Syrian tanks on Wednesday shelled residences in Homs, the country’s third largest city as Assad continues to defy Western warnings to halt the brutal suppression of a protest movement that refuses to surrender. Rebels reportedly have killed two soldiers.

A local video posted by the Associated Press shows tanks rumbling down the streets and broadcasts the sounds of thousands of bullets and shells as the death toll passes 700.
 
 
The United States and other Western nations’ jawbone tactics have failed to make a dent in what appears to be “life and death” struggle for his regime. His cousin told The New York Times that an unstable Syria could result in war and would cause instability in Israel.
 
Demonstrators have chosen to risk their lives rather than allow Assad’s secret police, soldiers and police to declare victory. Official Syrian media have maintained that the “terrorist” movement is subsiding and soon will be over.
 
Human rights groups said that Syrian forces have released some activists, but many more remain in jail or have “disappeared,” the same tactic used by the regime of Iranian President Mahmoud Ahmadinejad two years ago to suppress protests over his reelection, which they charged was rigged.
 
The United States still is making verbal demands to Assad to cease the violence, but a State Department briefing Tuesday did not provide reporters with answers why stronger action is not being taken, given U.S. President Barack Obama’s previous calls for the ouster of then Egyptian President Hosni Mubarak and Libyan dictator Muammar Qaddafi. 
 
Mubarak’s forces killed more than 300 dissidents before he was forced out of office, and Qaddafi’s army has shelled and bombed vast areas, killing and wounding thousands of citizens.
 
The Obama administration is holding out for a hoped-for change in the policies by Assad, who last month was called a “reformer” by U.S. Secretary of State Hillary Clinton.
 
The Christian Science Monitor reported this week that Western nations actually are concerned that if it takes hand in toppling Assad, it will not be backed by the international community.
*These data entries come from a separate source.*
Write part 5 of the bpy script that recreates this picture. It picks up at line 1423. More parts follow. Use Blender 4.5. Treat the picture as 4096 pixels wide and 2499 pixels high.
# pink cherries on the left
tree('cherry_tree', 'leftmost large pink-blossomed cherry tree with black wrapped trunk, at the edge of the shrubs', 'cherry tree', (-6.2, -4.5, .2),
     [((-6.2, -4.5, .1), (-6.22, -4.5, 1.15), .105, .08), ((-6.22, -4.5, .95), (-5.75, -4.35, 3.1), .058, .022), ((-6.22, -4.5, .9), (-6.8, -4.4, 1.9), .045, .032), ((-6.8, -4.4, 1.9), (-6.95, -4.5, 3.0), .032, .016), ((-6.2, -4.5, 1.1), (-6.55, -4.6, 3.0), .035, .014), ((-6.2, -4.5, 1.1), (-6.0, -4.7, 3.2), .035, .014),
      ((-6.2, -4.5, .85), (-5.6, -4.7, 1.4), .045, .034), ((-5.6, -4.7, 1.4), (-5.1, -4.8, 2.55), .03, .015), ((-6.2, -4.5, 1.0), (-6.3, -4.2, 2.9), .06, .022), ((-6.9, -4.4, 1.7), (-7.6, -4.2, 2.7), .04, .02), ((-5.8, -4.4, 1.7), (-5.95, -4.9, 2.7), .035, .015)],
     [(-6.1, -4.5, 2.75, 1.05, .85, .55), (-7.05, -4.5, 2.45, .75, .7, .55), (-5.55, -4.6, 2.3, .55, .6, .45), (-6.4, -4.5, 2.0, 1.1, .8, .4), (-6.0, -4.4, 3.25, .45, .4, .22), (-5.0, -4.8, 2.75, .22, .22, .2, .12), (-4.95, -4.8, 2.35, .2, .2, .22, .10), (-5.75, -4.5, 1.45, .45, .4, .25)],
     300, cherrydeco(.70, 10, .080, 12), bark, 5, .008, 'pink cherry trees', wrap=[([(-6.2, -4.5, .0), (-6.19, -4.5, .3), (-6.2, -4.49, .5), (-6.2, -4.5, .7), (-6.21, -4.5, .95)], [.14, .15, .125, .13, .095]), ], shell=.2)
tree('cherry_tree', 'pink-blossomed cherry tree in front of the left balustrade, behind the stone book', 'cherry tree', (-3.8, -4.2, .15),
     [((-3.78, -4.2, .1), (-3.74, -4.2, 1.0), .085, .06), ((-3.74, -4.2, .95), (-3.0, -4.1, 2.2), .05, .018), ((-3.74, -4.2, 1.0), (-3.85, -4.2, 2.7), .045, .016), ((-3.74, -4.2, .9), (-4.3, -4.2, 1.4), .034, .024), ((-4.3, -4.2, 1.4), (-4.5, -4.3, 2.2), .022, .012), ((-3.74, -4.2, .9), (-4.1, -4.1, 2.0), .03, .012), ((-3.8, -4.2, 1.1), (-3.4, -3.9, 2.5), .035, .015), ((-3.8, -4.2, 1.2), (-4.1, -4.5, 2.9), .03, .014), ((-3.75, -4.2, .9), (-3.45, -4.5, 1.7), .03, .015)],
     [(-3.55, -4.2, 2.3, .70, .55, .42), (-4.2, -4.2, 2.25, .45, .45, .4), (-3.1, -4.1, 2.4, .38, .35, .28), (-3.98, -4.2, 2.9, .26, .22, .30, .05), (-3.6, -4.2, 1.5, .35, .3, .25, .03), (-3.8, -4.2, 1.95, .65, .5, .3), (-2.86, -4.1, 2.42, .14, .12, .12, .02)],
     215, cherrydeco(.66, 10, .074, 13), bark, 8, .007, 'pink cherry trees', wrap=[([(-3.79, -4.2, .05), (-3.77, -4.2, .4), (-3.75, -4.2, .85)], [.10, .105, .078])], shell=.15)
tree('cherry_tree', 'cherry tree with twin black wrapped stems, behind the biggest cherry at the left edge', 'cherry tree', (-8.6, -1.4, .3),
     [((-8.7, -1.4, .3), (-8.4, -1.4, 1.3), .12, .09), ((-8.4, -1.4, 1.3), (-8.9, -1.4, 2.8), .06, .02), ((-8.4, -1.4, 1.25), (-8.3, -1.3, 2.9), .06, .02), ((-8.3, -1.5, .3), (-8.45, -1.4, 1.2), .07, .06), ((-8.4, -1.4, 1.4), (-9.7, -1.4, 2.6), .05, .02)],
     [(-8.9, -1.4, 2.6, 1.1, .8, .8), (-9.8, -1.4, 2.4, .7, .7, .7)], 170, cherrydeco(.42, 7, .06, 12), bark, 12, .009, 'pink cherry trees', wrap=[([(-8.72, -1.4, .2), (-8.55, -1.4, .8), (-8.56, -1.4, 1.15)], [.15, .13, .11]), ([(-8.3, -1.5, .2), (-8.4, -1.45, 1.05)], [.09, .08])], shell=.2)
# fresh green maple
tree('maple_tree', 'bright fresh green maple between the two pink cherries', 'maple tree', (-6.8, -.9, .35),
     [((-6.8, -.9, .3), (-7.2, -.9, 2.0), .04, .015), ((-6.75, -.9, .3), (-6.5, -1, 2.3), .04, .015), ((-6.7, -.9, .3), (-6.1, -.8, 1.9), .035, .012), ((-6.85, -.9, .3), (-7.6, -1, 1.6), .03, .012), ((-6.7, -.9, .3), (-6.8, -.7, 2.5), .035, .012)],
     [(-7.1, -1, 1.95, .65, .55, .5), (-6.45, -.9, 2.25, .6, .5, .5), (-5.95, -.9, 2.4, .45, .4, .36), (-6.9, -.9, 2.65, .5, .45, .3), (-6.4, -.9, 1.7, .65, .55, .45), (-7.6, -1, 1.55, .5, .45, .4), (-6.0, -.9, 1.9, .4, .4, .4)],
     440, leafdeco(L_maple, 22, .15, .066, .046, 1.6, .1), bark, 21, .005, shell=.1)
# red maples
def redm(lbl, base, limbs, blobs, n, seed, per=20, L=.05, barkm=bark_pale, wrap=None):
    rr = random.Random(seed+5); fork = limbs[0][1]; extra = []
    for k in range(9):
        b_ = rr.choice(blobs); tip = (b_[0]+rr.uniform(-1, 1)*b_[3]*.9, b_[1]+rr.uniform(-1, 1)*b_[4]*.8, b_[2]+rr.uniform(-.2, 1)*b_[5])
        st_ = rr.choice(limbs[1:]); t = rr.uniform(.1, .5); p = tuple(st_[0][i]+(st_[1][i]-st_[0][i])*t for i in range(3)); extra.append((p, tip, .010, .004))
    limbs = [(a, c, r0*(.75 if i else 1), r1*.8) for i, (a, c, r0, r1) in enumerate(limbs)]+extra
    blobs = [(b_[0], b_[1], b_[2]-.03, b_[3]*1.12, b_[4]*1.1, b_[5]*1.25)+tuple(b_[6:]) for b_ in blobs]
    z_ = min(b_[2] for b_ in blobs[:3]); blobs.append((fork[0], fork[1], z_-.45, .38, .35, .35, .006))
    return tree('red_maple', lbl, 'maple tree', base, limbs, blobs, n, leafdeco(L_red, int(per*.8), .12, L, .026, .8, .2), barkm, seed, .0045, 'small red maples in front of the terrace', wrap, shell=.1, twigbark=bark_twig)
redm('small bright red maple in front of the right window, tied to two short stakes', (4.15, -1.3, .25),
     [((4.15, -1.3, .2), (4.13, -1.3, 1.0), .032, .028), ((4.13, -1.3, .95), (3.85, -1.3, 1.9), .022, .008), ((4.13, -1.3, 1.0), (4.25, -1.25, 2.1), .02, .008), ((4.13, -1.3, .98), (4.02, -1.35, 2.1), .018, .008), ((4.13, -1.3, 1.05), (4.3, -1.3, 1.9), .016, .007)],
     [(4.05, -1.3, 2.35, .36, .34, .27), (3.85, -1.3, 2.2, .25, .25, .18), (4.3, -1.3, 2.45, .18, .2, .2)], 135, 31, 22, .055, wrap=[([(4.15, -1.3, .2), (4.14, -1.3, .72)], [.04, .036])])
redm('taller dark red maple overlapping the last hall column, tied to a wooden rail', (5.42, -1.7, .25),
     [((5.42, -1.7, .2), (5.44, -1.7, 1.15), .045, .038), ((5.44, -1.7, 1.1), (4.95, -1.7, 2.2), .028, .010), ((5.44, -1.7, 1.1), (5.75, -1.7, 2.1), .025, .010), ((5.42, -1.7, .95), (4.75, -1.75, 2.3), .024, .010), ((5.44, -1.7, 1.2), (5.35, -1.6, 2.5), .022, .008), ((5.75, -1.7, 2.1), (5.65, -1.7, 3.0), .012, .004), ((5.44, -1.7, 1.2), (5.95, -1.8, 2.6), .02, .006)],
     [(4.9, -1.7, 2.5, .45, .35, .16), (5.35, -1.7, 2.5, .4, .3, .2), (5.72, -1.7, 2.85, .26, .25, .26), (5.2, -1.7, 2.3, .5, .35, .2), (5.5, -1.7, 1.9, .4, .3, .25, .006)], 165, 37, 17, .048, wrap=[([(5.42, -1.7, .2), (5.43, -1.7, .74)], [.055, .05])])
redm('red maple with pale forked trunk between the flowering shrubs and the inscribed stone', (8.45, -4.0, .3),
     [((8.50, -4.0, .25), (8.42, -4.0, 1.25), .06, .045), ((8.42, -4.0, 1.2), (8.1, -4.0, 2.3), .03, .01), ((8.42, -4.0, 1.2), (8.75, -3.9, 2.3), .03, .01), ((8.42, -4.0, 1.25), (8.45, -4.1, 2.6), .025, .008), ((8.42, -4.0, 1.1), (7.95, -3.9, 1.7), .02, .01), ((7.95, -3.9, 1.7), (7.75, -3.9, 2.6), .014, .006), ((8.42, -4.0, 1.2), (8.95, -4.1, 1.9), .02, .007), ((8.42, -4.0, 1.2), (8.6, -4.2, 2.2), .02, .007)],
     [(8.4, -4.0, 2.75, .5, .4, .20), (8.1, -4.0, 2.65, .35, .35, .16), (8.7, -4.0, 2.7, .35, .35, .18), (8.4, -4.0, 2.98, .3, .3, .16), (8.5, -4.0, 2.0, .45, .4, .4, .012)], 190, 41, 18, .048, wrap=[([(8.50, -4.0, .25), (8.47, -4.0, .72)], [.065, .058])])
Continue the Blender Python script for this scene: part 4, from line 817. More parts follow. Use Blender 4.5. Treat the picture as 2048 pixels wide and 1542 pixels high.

The languishing war between Qaddafi and rebels has made President Obama more vulnerable to criticism from those who have said he has not taken enough action and from those who have said he should not have intervened.
 
Sen. Joe Lieberman said last week that many Middle East leaders see the United States as “hedging its bets” and that President Obama should “do as he did so effectively in the cases of Mubarak and Qaddafi” and declare that “Assad has lost the legitimacy to lead Syria.